Tiefe Trauer, Bestürzung, Ratlosigkeit
Mahnwache zum Gedenken an Opfer rechter Gewalt: Laichinger versammeln sich im Zentrum
LAICHINGEN - Kerzen sind aufgestellt, die Flammen flackern im Wind. Rosen liegen auf dem Boden des Marktplatzes. Dort hat am Mittwochabend eine Mahnwache zum Gedenken an die Opfer rechter Gewalt stattgefunden. Auslöser war der Anschlag auf zwei Shisha-Bars in Hanau. Gedacht wird aber auch weiterer Opfer von Anschlägen wie auf die Synagoge in Halle oder des Mordes am Kasseler Regierungspräsidenten Walter Lübcke.
Es weht ein kalter Wind, als Cengiz Dogan vom Verein LA – Jugend und Kultur das Mikrofon ergreift. Dogan lebt seit 1973 in Laichingen, möchte sich engagieren, organisierte beispielsweise auch Mahnwachen für die Journalistin und jetzige Volontärin der „Schwäbischen Zeitung“Mesale Tolu in Ulm mit. Ihm geht es darum, jegliche Form von Gewalt zurückzuweisen. Deswegen initiierte er die Mahnwache in Laichingen. „Wir wollen ein Zeichen setzen. Deswegen sind wir gekommen“, sagt er zur Eröffnung der
Mahnwache. Gekommen ist auch Gisela Steinestel, die Fraktionsvorsitzende der IGEL und stellvertretende Bürgermeisterin Laichingens. Die Mahnwache ist für sie wichtig, um „meine tiefe Trauer, die Bestürzung und die Ratlosigkeit auszudrücken – anlässlich der Morde in Hanau“. Sie spricht aber auch die NSU-Morde sowie die Anschläge auf Synagogen in Halle und den Mord an Walter Lübcke an. „Hanau ist eine weitere Eskalation rassistischer Gewalt“, sagt sie. In Laichingen
leben ebenso Menschen mit Migrationshintergrund. „Vielleicht haben diese Menschen, unsere Nachbarn und Freunde, jetzt Angst. Dafür schäme ich mich“, so die stellvertretende Bürgermeisterin. „Es ist an uns, aufzustehen und zu signalisieren, dass wir an der Seite der Menschen mit Migrationshintergrund stehen, dass wir klare Kante zeigen und uns gegen den braunen Sumpf wehren“, appelliert Gisela Steinestel.
Solidarität gegen Rassismus: So ist auch eines der Plakate überschrieben. Gut 90 Personen sind zur Mahnwache gekommen, um zu gedenken. Sie stehen in einem Halbkreis zusammen, umringen Kerzen, Rosen und die Bilder der Opfer von Hanau.
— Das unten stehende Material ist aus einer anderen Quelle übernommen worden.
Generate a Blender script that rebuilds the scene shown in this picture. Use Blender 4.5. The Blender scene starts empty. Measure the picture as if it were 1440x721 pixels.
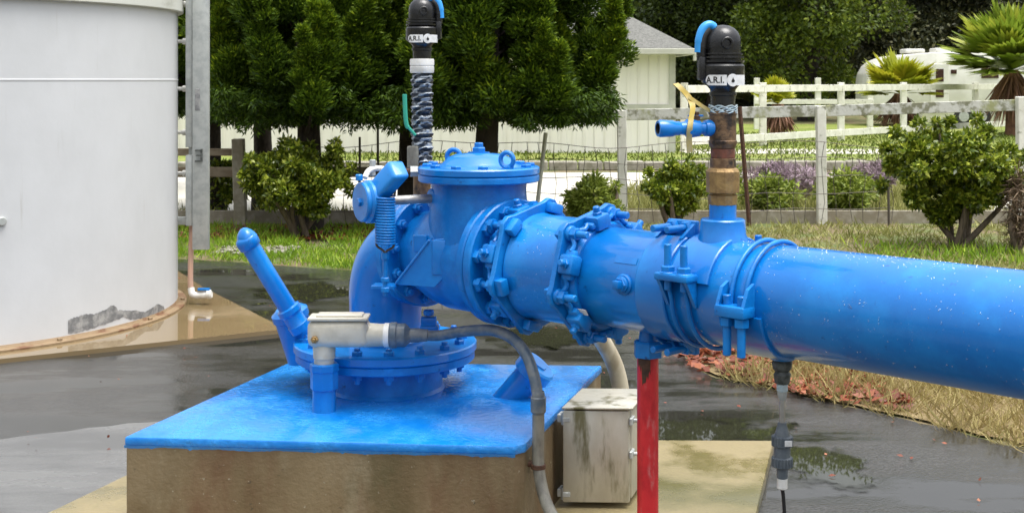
import bpy, bmesh, math, random
import numpy as np
from mathutils import Vector, Matrix
random.seed(7)
RNG = np.random.default_rng(11)
PI = math.pi
scene = bpy.context.scene
COL = scene.collection
V = Vector
EYE = 1.6
F, CX, HY = 1850.0, 720.0, 113.0

# ------------------------------------------------------------------ helpers
def at(px, py, d):
    """point of the place seen at photo pixel (px,py) when it stands d metres ahead"""
    return V(((px - CX) / F * d, d, EYE - (py - HY) / F * d))

def gr(px, py, z=0.0):
    d = (EYE - z) * F / (py - HY)
    return V(((px - CX) / F * d, d, z))

def on_plane(px, py, q, n):
    r = V(((px - CX) / F, 1.0, -(py - HY) / F)); o = V((0, 0, EYE))
    t = (V(q) - o).dot(V(n)) / r.dot(V(n))
    return o + r * t

def frame(d):
    d = V(d).normalized()
    h = V((0, 0, 1)) if abs(d.z) < 0.95 else V((1, 0, 0))
    x = h.cross(d).normalized()
    return x, d.cross(x).normalized(), d

# main pipe axis: s metres from P1 towards the check valve (left and away)
A = V((-0.701, 0.713, 0)).normalized()
N = V((-0.713, -0.701, 0)).normalized()
P1 = V((0.797, 3.88, 0.952))
UP = V((0, 0, 1))
def AX(s, r=0.0, phi=0.0):
    p = math.radians(phi)
    return P1 + A * s + (N * math.cos(p) + UP * math.sin(p)) * r
def RAD(phi):
    p = math.radians(phi)
    return N * math.cos(p) + UP * math.sin(p)
def TAN(phi):
    p = math.radians(phi)
    return -N * math.sin(p) + UP * math.cos(p)

class MB:
    def __init__(self):
        self.bm = bmesh.new()
    def lathe(self, o, d, prof, seg=36, squash=None):
        o = V(o); x, y, d = frame(d); rings = []
        bm = self.bm
        for t, r in prof:
            if r < 1e-6:
                rings.append([bm.verts.new(o + d * t)])
            else:
                rings.append([bm.verts.new(o + d * t + (x * math.cos(2*PI*i/seg) + y * math.sin(2*PI*i/seg)) * r) for i in range(seg)])
        for a, b in zip(rings, rings[1:]):
            for i in range(seg):
                j = (i + 1) % seg
                vs = [a[i % len(a)], a[j % len(a)], b[j % len(b)], b[i % len(b)]]
                u = []
                for v in vs:
                    if v not in u: u.append(v)
                if len(u) > 2:
                    try: bm.faces.new(u)
                    except ValueError: pass
        return self
    def cyl(self, o, d, r, t0, t1, ch=0.003, seg=36):
        ch = min(ch, r * 0.4, abs(t1 - t0) * 0.4)
        return self.lathe(o, d, [(t0, 0), (t0, r - ch), (t0 + ch, r), (t1 - ch, r), (t1, r - ch), (t1, 0)], seg)
    def tube(self, pts, r, seg=14, cap=True):
        pts = [V(p) for p in pts]; n = len(pts); bm = self.bm
        rs = r if isinstance(r, (list, tuple)) else [r] * n
        tg = []
        for i in range(n):
            tg.append((pts[min(i + 1, n - 1)] - pts[max(i - 1, 0)]).normalized())
        x, y, _ = frame(tg[0]); rings = []
        for i in range(n):
            x = (x - tg[i] * x.dot(tg[i])).normalized(); y = tg[i].cross(x)
            rings.append([bm.verts.new(pts[i] + (x * math.cos(2*PI*k/seg) + y * math.sin(2*PI*k/seg)) * rs[i]) for k in range(seg)])
        for a, b in zip(rings, rings[1:]):
            for k in range(seg):
                bm.faces.new([a[k], a[(k+1) % seg], b[(k+1) % seg], b[k]])
        if cap:
            bm.faces.new(rings[0][::-1]); bm.faces.new(rings[-1])
        return self
    def box(self, c, size, X=(1, 0, 0), Y=(0, 1, 0), Z=(0, 0, 1), bev=0.0, seg=2):
        c = V(c); X, Y, Z = V(X).normalized(), V(Y).normalized(), V(Z).normalized()
        bm = self.bm if bev <= 0 else bmesh.new()
        vs = {}
        for i in (-1, 1):
            for j in (-1, 1):
                for k in (-1, 1):
                    vs[i, j, k] = bm.verts.new(c + X*(i*size[0]/2) + Y*(j*size[1]/2) + Z*(k*size[2]/2))
        for q in ([(-1,-1,-1),(-1,-1,1),(-1,1,1),(-1,1,-1)], [(1,-1,-1),(1,1,-1),(1,1,1),(1,-1,1)],
                  [(-1,-1,-1),(1,-1,-1),(1,-1,1),(-1,-1,1)], [(-1,1,-1),(-1,1,1),(1,1,1),(1,1,-1)],
                  [(-1,-1,-1),(-1,1,-1),(1,1,-1),(1,-1,-1)], [(-1,-1,1),(1,-1,1),(1,1,1),(-1,1,1)]):
            bm.faces.new([vs[t] for t in q])
        if bev > 0:
            bmesh.ops.recalc_face_normals(bm, faces=bm.faces)
            bmesh.ops.bevel(bm, geom=bm.edges[:], offset=bev, segments=seg, affect='EDGES', profile=0.5)
            self.join(bm)
        return self
    def prism(self, pts, dv, bev=0.0, seg=2):
        bm = self.bm if bev <= 0 else bmesh.new()
        dv = V(dv); a = [bm.verts.new(V(p)) for p in pts]; b = [bm.verts.new(V(p) + dv) for p in pts]
        n = len(a)
        bm.faces.new(a[::-1]); bm.faces.new(b)
        for i in range(n):
            bm.faces.new([a[i], a[(i+1) % n], b[(i+1) % n], b[i]])
        if bev > 0:
            bmesh.ops.recalc_face_normals(bm, faces=bm.faces)
            bmesh.ops.bevel(bm, geom=bm.edges[:], offset=bev, segments=seg, affect='EDGES', profile=0.5)
            self.join(bm)
        return self
    def join(self, other):
        me = bpy.data.meshes.new('t'); other.to_mesh(me); other.free()
        self.bm.from_mesh(me); bpy.data.meshes.remove(me)
    def hexa(self, o, d, r, t0, t1):
        return self.lathe(o, d, [(t0, 0), (t0, r), (t1 - r*0.15, r), (t1, r*0.85), (t1, 0)], 6)
    def build(self, name, mat, parent=None, angle=32):
        bm = self.bm
        bmesh.ops.recalc_face_normals(bm, faces=bm.faces)
        me = bpy.data.meshes.new(name)
        off = world_loc(parent)
        if off.length > 0: bmesh.ops.translate(bm, verts=bm.verts, vec=-off)
        bm.to_mesh(me); bm.free()
        me.polygons.foreach_set('use_smooth', [True] * len(me.polygons))
        me.set_sharp_from_angle(angle=math.radians(angle))
        me.materials.append(mat)
        return link(name, me, parent)

def world_loc(o):
    p = V((0, 0, 0))
    while o is not None:
        p = p + o.location; o = o.parent
    return p
def link(name, me, parent=None):
    o = bpy.data.objects.new(name, me); COL.objects.link(o)
    if parent: o.parent = parent
    return o
def tag(o, label, cat, group=None):
    o['label'] = label; o['category'] = cat
    if group: o['group'] = group
    return o
def thing(name, loc, label, cat, group=None):
    o = bpy.data.objects.new(name, None); COL.objects.link(o)
    o.location = V(loc); o.empty_display_size = 0.1
    return tag(o, label, cat, group)
def dup(o, loc, label=None, parent=None, rotz=None):
    c = o.copy(); COL.objects.link(c)
    if parent is None:
        c.location = V(loc)
        if label: c['label'] = label
        if rotz is not None: c.rotation_euler.z = rotz
    else:
        c.parent = parent
    for ch in [k for k in o.children]:
        dup(ch, None, None, c)
    return c
def structure(o):
    o['kind'] = 'structure'; return o
def stuff(o):
    o['kind'] = 'stuff'; return o

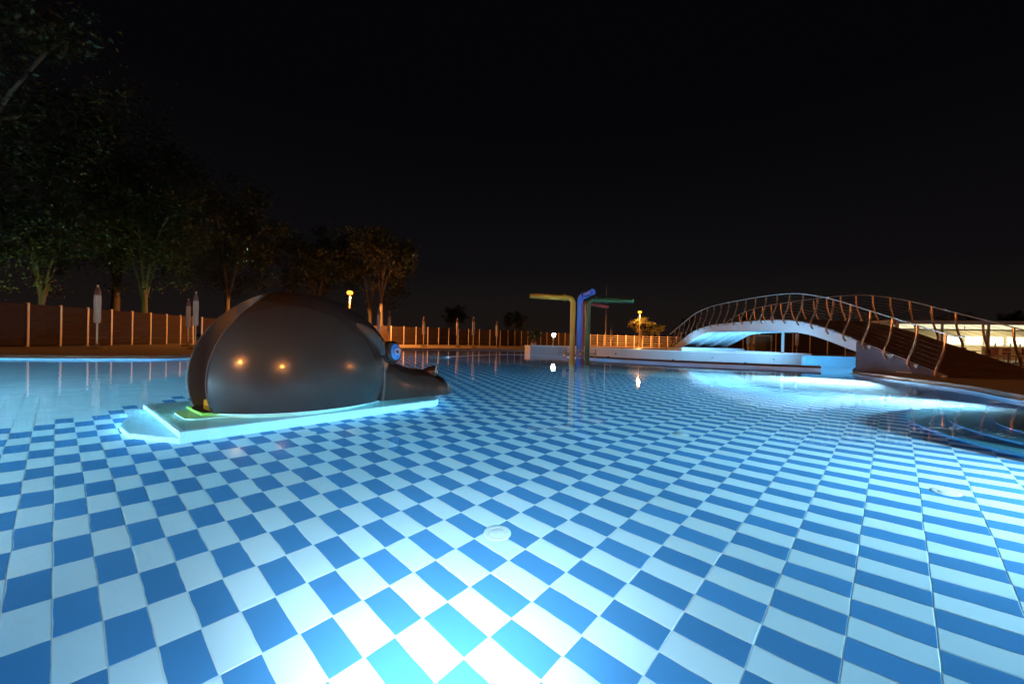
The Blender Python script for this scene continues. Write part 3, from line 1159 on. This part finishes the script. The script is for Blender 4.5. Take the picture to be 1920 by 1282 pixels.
fence([(-21.35, 15.6), (-21.3, 19.0), (-21.55, 22.0), (-21.95, 26.0), (-22.6, 30.4)], 'tall plank fence with pale posts along the left deck', 5, 1.38)
fence([(-22.6, 30.4), (-19.5, 36.5), (-14.8, 41.3), (-12.2, 42.6), (-8.6, 45.4), (-5.6, 48.4), (-1.2, 50.6), (2.0, 54.6), (6.5, 59.5), (12.1, 64.5)], 'plank fence with pale posts behind the slide head and parasols', 5, 1.36)
fence([(12.1, 64.5), (16.8, 67.2), (24.5, 68.0), (34.0, 68.0)], 'open rail fence lit orange between the pipes and the bridge', 'wire', 1.40)
fence([(17.0, 42.0), (24.0, 40.0), (31.0, 38.0)], 'dark plank fence seen under the bridge arch', 5, 1.40)

# ------------------------------------------------------------------ closed parasols
M_CANV = mat('parasol_canvas', (0.44, 0.35, 0.28), 0.85, var=0.12, scale=5, bump=0.004, bscale=20)
M_CAP = mat('parasol_cap', (0.13, 0.07, 0.06), 0.7, var=0.2)
M_POLE = mat('parasol_pole', (0.62, 0.52, 0.40), 0.4, var=0.1)
M_BASEC = mat('parasol_base', (0.18, 0.16, 0.14), 0.8, var=0.2)


def parasol(x, y, h, label, fat=0.66, tilt=0.0):
    t = thing('parasol', label, 'parasol', (x, y, DECK), random.uniform(0, 3), 'closed parasols on the deck')
    MB().lathe([(0.30, 0.0), (0.30, 0.05), (0.26, 0.08), (0.06, 0.09), (0.05, 0.22)], 20).build('base', M_BASEC, t, True)
    MB().tube([(0, 0, 0.08), (0, 0, h)], 0.033, 10).build('pole', M_POLE, t, True)
    k = fat
    MB().lathe([(0.055 * k, h * 0.40), (0.15 * k, h * 0.415), (0.165 * k, h * 0.47), (0.15 * k, h * 0.60), (0.165 * k, h * 0.74), (0.15 * k, h * 0.84), (0.10 * k, h * 0.86)], 48, ripple=0.13).build('canopy', M_CANV, t, True)
    MB().lathe([(0.145 * k, h * 0.835), (0.155 * k, h * 0.86), (0.12 * k, h * 0.93), (0.06 * k, h * 0.965), (0.03, h * 0.97), (0.03, h * 0.99), (0.012, h)], 24, ripple=0.08).build('cap', M_CAP, t, True)
    MB().lathe([(0.152 * k, h * 0.58), (0.16 * k, h * 0.585), (0.16 * k, h * 0.60), (0.15 * k, h * 0.605)], 24).build('tie_strap', M_CANV, t, True)
    return t


for x, y, h, lb in [(-17.7, 17.8, 2.72, 'closed beige parasol standing alone before the left fence'),
                    (-18.55, 23.9, 2.72, 'closed parasol left of a pair beside the hippo back, the shorter one'),
                    (-15.25, 20.1, 2.75, 'closed parasol right of a pair beside the hippo back, the taller one'),
                    (-9.35, 29.2, 2.80, 'closed parasol in front of the lit tree trunk'),
                    (-9.50, 32.2, 2.76, 'closed parasol just right of the lit tree trunk'),
                    (-7.76, 36.6, 2.62, 'closed bright yellow-lit parasol right of the hippo eye'),
                    (-4.93, 37.5, 2.60, 'closed thin parasol, second in the row right of the hippo'),
                    (-3.42, 36.8, 2.72, 'closed parasol with a loose strap, third in the row right of the hippo'),
                    (-1.54, 41.8, 2.60, 'closed small parasol, last in the row left of the floodlight'),
                    (12.3, 51.8, 2.80, 'closed pale parasol behind the green pipe'),
                    (17.1, 55.0, 2.70, 'closed parasol beside the right street lamp')]:
    parasol(x, y, h, lb)

# ------------------------------------------------------------------ street lamps
SOD = (1.0, 0.345, 0.07)
M_LPOLE = mat('lamp_pole', (0.55, 0.50, 0.42), 0.4, metal=0.3, var=0.1)
M_LHEAD = mat('lamp_head', (0.12, 0.12, 0.12), 0.5, var=0.1)
M_SOD = emis('sodium_lens', (1.0, 0.27, 0.02), 6.0)


def street_lamp(x, y, h, power, label):
    t = thing('street_lamp', label, 'street lamp', (x, y, DECK), 0, 'orange street lamps')
    MB().lathe([(0.14, 0.0), (0.14, 0.04), (0.085, 0.06), (0.075, 0.5), (0.07, 1.2), (0.05, h)], 14).build('pole', M_LPOLE, t, True)
    MB().lathe([(0.08, h - 0.04), (0.17, h + 0.02), (0.17, h + 0.05)], 20).build('collar', M_LHEAD, t, True)
    MB().lathe([(0.15, h + 0.05), (0.25, h + 0.14), (0.27, h + 0.26), (0.18, h + 0.36), (0.02, h + 0.37)], 20).build('globe', M_SOD, t, True)
    MB().lathe([(0.22, h + 0.37), (0.20, h + 0.41), (0.03, h + 0.45)], 20).build('hood', M_LHEAD, t, True)
    l = lamp('lamp', 'SPOT', (0, 0, h - 0.06), power, SOD, t, 0.15)
    l.data.spot_size = math.radians(178)
    l.data.spot_blend = 0.06


street_lamp(-15.0, 38.4, 4.55, 26000, 'orange street lamp above the hippo back by the trees')
street_lamp(19.3, 63.4, 5.2, 22000, 'orange street lamp between the pipes and the bridge')
street_lamp(-9.0, -9.0, 5.2, 8000, 'orange street lamp behind the viewpoint on the left')
street_lamp(5.0, -12.0, 5.2, 8000, 'orange street lamp behind the viewpoint on the right')
street_lamp(27.0, 8.0, 5.2, 4000, 'orange street lamp beyond the right deck')

# white floodlight on a short stand behind the raised basin
t = thing('floodlight', 'white floodlight on a short stand beside a leafy plant', 'floodlight', (3.45, 34.6, DECK))
MB().lathe([(0.18, 0), (0.18, 0.03), (0.03, 0.05), (0.03, 1.1)], 14).build('stand', M_LHEAD, t, True)
MB().bevbox((0, 0.05, 1.26), (0.34, 0.14, 0.26), 0.02).build('housing', M_LHEAD, t)
MB().box((0, -0.026, 1.26), (0.28, 0.012, 0.20)).build('glass', emis('flood_lens', (1.0, 0.97, 0.72), 90.0), t)
lamp('lamp', 'AREA', (0, -0.06, 1.26), 110, (1.0, 0.95, 0.70), t, 0.25, (math.radians(90), 0, 0))

# flag pole and small deck things
o = MB().lathe([(0.07, 0), (0.05, 4.0), (0.03, 9.2)], 12, c=(0, 0, 0)).build('flag_pole', M_LPOLE, None, True)
o.location = (13.4, 60.0, DECK)
tag(o, 'thin grey flag pole rising behind the green pipe', 'flag pole')
t = thing('litter_bin', 'small orange bin with dark lid standing behind the basin end', 'bin', (1.75, 33.9, DECK))
MB().lathe([(0.20, 0), (0.22, 0.55)], 16).build('body', mat('bin_body', (0.45, 0.2, 0.1), 0.6), t, True)
MB().lathe([(0.24, 0.55), (0.22, 0.62), (0.10, 0.78), (0.03, 0.9)], 16).build('lid', M_CAP, t, True)
t = thing('kiosk', 'small pale booth seen under the bridge', 'kiosk', (19.5, 33.0, DECK))
MB().bevbox((0, 0, 0.75), (1.3, 1.0, 1.5), 0.03).build('body', mat('booth_body', (0.20, 0.18, 0.13), 0.6), t)
for dx in (-0.66, 0.66):
    MB().box((dx, -0.5, 0.75), (0.12, 0.12, 1.52)).build('frame_post', mat('booth_frame', (0.55, 0.5, 0.34), 0.5), t)
MB().box((0, -0.5, 1.55), (1.44, 0.14, 0.10)).build('frame_top', MATS['booth_frame'], t)
for x, y, lb in [(17.3, 30.6, 'closed white lounge parasol left of the booth under the bridge'), (20.6, 30.2, 'closed lounge parasol right of the booth under the bridge')]:
    parasol(x, y, 2.0, lb)

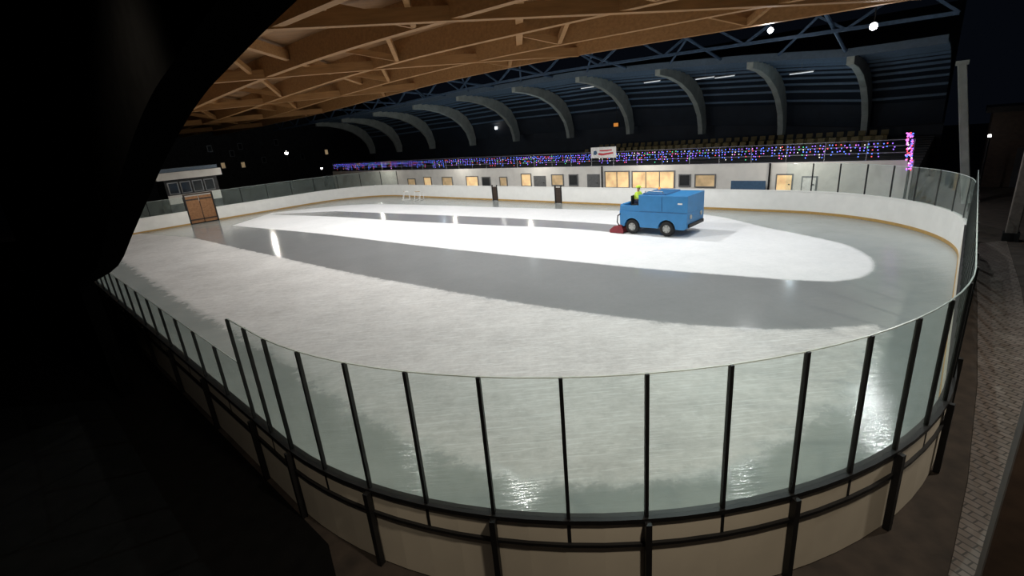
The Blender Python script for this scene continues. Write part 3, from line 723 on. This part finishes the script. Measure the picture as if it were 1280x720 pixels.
for y in (-.93, .87): MB().prism([V((x, y, z)) for x, z in ((-1.66,1.1),(-1.66,1.45),(-1.2,1.43),(-.62,1.45),(-.62,1.1))], V((0,.06,0))).build('deck_side', M['blue'], rz_m, local=True, bevel=.015)
st = MB(); st.box(V((-1.22,0,1.34)), (.42,.5,.12)); st.box(V((-1.4,0,1.6)), (.1,.5,.42)); st.box(V((-1.22,0,1.21)), (.25,.3,.14)); st.build('driver_seat', M['rubber'], rz_m, local=True, bevel=.03)
MB().tube(V((-.7,0,1.4)), V((-.84,0,1.68)), .03, .03, 8).build('steering_column', M['black'], rz_m, local=True)
m = MB(); c0 = V((-.85,0,1.69)); ax = V((-.42,0,.9)).normalized(); e1 = V((0,1,0)); e2 = ax.cross(e1)
ring = [c0+e1*.2*math.cos(t*math.pi/8)+e2*.2*math.sin(t*math.pi/8) for t in range(17)]
m.path(ring, .016, 6); m.path([ring[0], ring[8]], .014, 6); m.path([ring[4], ring[12]], .014, 6)
m.build('steering_wheel', M['black'], rz_m, local=True)
for x in WX:
    for sy in (-1, 1):
        c0 = V((x, sy*.72, .37))
        w_ = MB().lathe(c0, V((0,sy,0)), [(0,.28),(.02,.34),(.06,.365),(.2,.365),(.25,.34),(.27,.26),(.25,.2)], 24).build('wheel', M['rubber'], rz_m, local=True)
        hb = MB().lathe(c0+V((0,sy*.235,0)), V((0,sy,0)), [(0,.2),(.03,.19),(.035,.12),(.06,.1),(.07,.05)], 16).build('hub', M['hub'], w_, local=True)
        for q in range(6): MB().tube(c0+V((.15*math.cos(q*1.047), sy*.262, .15*math.sin(q*1.047))), c0+V((.15*math.cos(q*1.047), sy*.285, .15*math.sin(q*1.047))), .022, .022, 6).build('bolt', M['black'], w_, local=True)
prismxz([(-1.5,.4),(1.6,.4),(1.6,.7),(-1.5,.7)], -.62, .62).build('chassis', M['black'], rz_m, local=True)
sl = prismxz([(-2.15,.03),(-2.15,.2),(-2.0,.32),(-1.6,.36),(-1.5,.28),(-1.46,.03)], -1.05, 1.05).build('conditioner', M['red'], rz_m, local=True, bevel=.02)
for y in (-1.1, 1.04): MB().prism([V((x, y, z)) for x, z in ((-2.2,.01),(-2.2,.16),(-1.95,.36),(-1.55,.4),(-1.42,.2),(-1.42,.01))], V((0,.06,0))).build('side_plate', M['red'], sl, local=True)
MB().box(V((-2.19,0,.02)), (.04,2.1,.03)).build('towel', M['rubber'], sl, local=True)
for y in (-.55, .55):
    m = MB(); m.bar(V((-1.75,y,.33)), V((-1.5,y,.95)), .07, .07); m.bar(V((-1.9,y,.3)), V((-1.52,y,.7)), .05, .05); m.build('lift_arm', M['grey'], rz_m, local=True)
m = MB(); m.path([V((-1.62,-.98,1.0)), V((-1.78,-.98,.9)), V((-1.82,-.98,.55)), V((-1.7,-.95,.34))], .03, 8); m.build('water_hose', M['black'], rz_m, local=True)
for y in (-.6, .6): MB().lathe(V((1.84,y,.95)), V((1,0,0)), [(0,.1),(.05,.11),(.06,.08)], 14).build('headlamp', M['hub'], rz_m, local=True)
MB().box(V((1.88,0,.55)), (.1,1.7,.16)).build('bumper', M['black'], rz_m, local=True, bevel=.02)
MB().tube(V((-.3,.6,2.02)), V((-.3,.6,2.14)), .06, .05, 10).build('beacon', M['amber'], rz_m, local=True)

# ---------------------------------------------------------------- driver
dr = V((-1.2, 0, 1.49))
per = bpy.data.objects.new('person', None); COL.objects.link(per)
Rm = Matrix.Rotation(MR, 4, 'Z'); per.location = MA+(Rm @ dr); per.rotation_euler = (0, 0, MR)
tag(per, 'seated driver in yellow-green jacket and helmet steering the blue machine', 'person')
def skin_obj(name, verts, edges, m, parent, sub=1):
    me = bpy.data.meshes.new(name); me.from_pydata([v[0] for v in verts], edges, []); me.materials.append(m)
    o = bpy.data.objects.new(name, me); COL.objects.link(o); o.parent = parent
    o.modifiers.new('skin', 'SKIN')
    for i, v in enumerate(verts):
        sv = me.skin_vertices[0].data[i]; r_ = v[1]; sv.radius = (r_, r_) if not isinstance(r_, tuple) else r_
        sv.use_root = (i == 0)
    s_ = o.modifiers.new('sub', 'SUBSURF'); s_.levels = sub; s_.render_levels = sub
    return o
vs = [((0,0,.0),(.15,.12)),((0,0,.2),(.14,.11)),((.02,0,.38),(.16,.12)),((.03,0,.5),.065),((.045,0,.58),.065),((.06,0,.68),.098),((.055,0,.77),.075)]
es = [(0,1),(1,2),(2,3),(3,4),(4,5),(5,6)]
def addc(start, items):
    k = start
    for it in items: vs.append(it); es.append((k, len(vs)-1)); k = len(vs)-1
    return k
vs.append(((.165,0,.665),.018)); es.append((5, 7))          # nose
for s_ in (-1, 1):
    w_ = addc(2, [((.03,s_*.19,.44),.062),((.17,s_*.27,.22),.046),((.33,s_*.2,.2),.034),((.38,s_*.19,.22),.03)])
    for j, (dy, ln) in enumerate(((-.03,.075),(-.01,.085),(.01,.08),(.03,.065))):
        addc(w_, [((.41,s_*(.19+dy*.9),.235),.0095),((.41+ln*.5,s_*(.19+dy),.24),.009),((.41+ln*.7,s_*(.19+dy),.205),.008)])
    addc(w_-1, [((.365,s_*.155,.235),.011),((.39,s_*.135,.25),.009)])
    addc(0, [((.04,s_*.1,-.01),.09),((.4,s_*.14,.02),.068),((.42,s_*.14,-.25),.045),((.52,s_*.15,-.29),.038)])
skin_obj('body', vs, es, M['skin'], per)
jv = [((0,0,.02),(.175,.15)),((0,0,.2),(.17,.14)),((.02,0,.38),(.185,.145)),((.03,0,.49),.085)]; je = [(0,1),(1,2),(2,3)]
for s_ in (-1, 1):
    b_ = len(jv); jv += [((.03,s_*.19,.44),.085),((.17,s_*.27,.22),.066),((.32,s_*.205,.2),.05)]; je += [(2,b_),(b_,b_+1),(b_+1,b_+2)]
skin_obj('jacket', jv, je, M['hivis'], per)
tv = [((0,0,-.0),(.16,.135))]; te = []
for s_ in (-1, 1):
    b_ = len(tv); tv += [((.04,s_*.1,-.01),.105),((.4,s_*.14,.02),.082),((.42,s_*.14,-.22),.06)]; te += [(0,b_),(b_,b_+1),(b_+1,b_+2)]
skin_obj('trousers', tv, te, M['navy'], per)
m = MB(); m.lathe(V((.05,0,.70)), Z, [(0,.125),(.05,.124),(.09,.1),(.125,.05),(.135,.01)], 14); m.prism([V((.13,-.07,.71)), V((.22,-.05,.70)), V((.22,.05,.70)), V((.13,.07,.71))], V((0,0,.012)))
m.build('helmet', M['hivis'], per, local=True, smooth=True)
for y in (-.035, .035): MB().ball(V((.148,y,.69)), .013, 8, 6).build('eye', M['black'], per, local=True)
for s_ in (-1, 1): MB().ball(V((.48,s_*.145,-.285)), .055, 10, 6, (1.8,.95,.9)).build('boot', M['rubber'], per, local=True)

# ---------------------------------------------------------------- world
wd = bpy.data.worlds.new('night'); sc.world = wd; wd.use_nodes = True
bg = wd.node_tree.nodes['Background']; bg.inputs['Color'].default_value = (.25,.35,.6,1); bg.inputs['Strength'].default_value = .006
sc.view_settings.view_transform = 'Standard'
sc.view_settings.exposure = 0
Der CDU-Kreisrat Kurt Wörner überbringt die Grüße des CDULandtagsabgeordneten Manuel Hagel sowie der CDU-Bundestagsabgeordneten Ronja Kemmer. In einem Schreiben teilen beide Politiker ihre Anteilnahme mit. „Wir können nur erahnen, welchen tiefen Schmerz Familien und Freunde nun erleben müssen. Es war eine unmenschliche Tat“, so Kemmer zu den Hanau-Morden.
Nach Laichingen ist Jürgen Filius, Landtagsabgeordneter der Grünen, gekommen: „Der Anlass ist bedrückend.“Deswegen sehe er es als genau das Richtige an, eine solche Mahnwache abzuhalten. „Das, was wir hier machen, ist an der Zeit. Wir müssen für unsere Demokratie und Freiheit demonstrieren“, sagt er und fügt an: „Wir wollen uns unsere Vielfalt und Buntheit nicht nehmen lassen, uns nicht zurückziehen. Die Menschlichkeit darf nicht auf der Strecke bleiben.“
Cengiz Dogan nickt. Er bestärkt und appelliert nochmals: „Wir müssen gegen Hetze aufstehen. Nie wieder Krieg.“Eine Mahnwache 300 Kilometer von Hanau entfernt? „Was in Hanau geschehen ist, betrifft uns alle“, begründet Dogan und stellt klar: „Nazis raus. Faschismus ist keine Meinung, sondern ein Verbrechen.“Menschen mit Migrationshintergrund würden zu einem Feindbild. Das sei falsch. „Wir wollen in Frieden und Demokratie leben“, sagt Dogan. Dann liest er die Namen der Opfer und deren Hintergrund vor. Es ist still. Nur das Pfeifen des Windes ist zu hören, der so manche Kerze zum Erlischen bringt. Zum Schluss folgt eine Schweigeminute.